For the separatist camp, these incidents are acts of desperation forced on the new generation that sees no exits in the long dark tunnel. But how do the unionists see it?

National Conference, state’s principal opposition is disturbed. “It indicates towards the uncertainty about future and present insecurity of the youth,” Ali Mohammad Sagar, the party Secretary-General said. “Youth are completely insecure from all angles of life and this has landed the state in an unfortunate situation.”

Sagar said the state and the central governments see the military power as the only option to all problems that Kashmir faces. “And this is the outcome of that dangerous trend,” he insisted. “Military option is no option at all. Why do not they see Kashmir through political and the human prism?”
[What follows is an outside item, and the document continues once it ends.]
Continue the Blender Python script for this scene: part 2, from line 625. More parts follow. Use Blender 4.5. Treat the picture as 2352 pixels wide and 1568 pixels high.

“When the new generation stars loving death and not life, it is a very worrying situation.” Naeem Akhter, minister and the ruling party spokesman said. “The most worrying are the people who persuade these young men to take up the gun against one of the most powerful armies of the world despite knowing the outcome.”

Akhter sees it “degenerative thought process” that will impact the vitals of a society that has historically resisted diktats and aberrations. “Dying and killing is not leading us anywhere and it is known well across the Muslim world,” he said. “This trend will lead to a situation in which you have nothing to defend for.”

But is not it the failure of politics? “It is a challenge for us and, more so, for the political leadership of the country,” Akhter said. “The political mainstream has not been taken seriously by the leadership of the country and it has already consumed National Conference and now we are facing that threat. But our consuming will not help anybody.” He says his party reoriented the politics in the state, started becoming “part of the solution and not the problem” and restored the respect to the mainstream that the Indian TV is demolishing on daily basis. “The political leadership must take the situation very seriously,” he said.

What is the way out? “We must have to act and act quickly-act responsibly. As I sense, time is not on our side – definitely not,” insists Akram.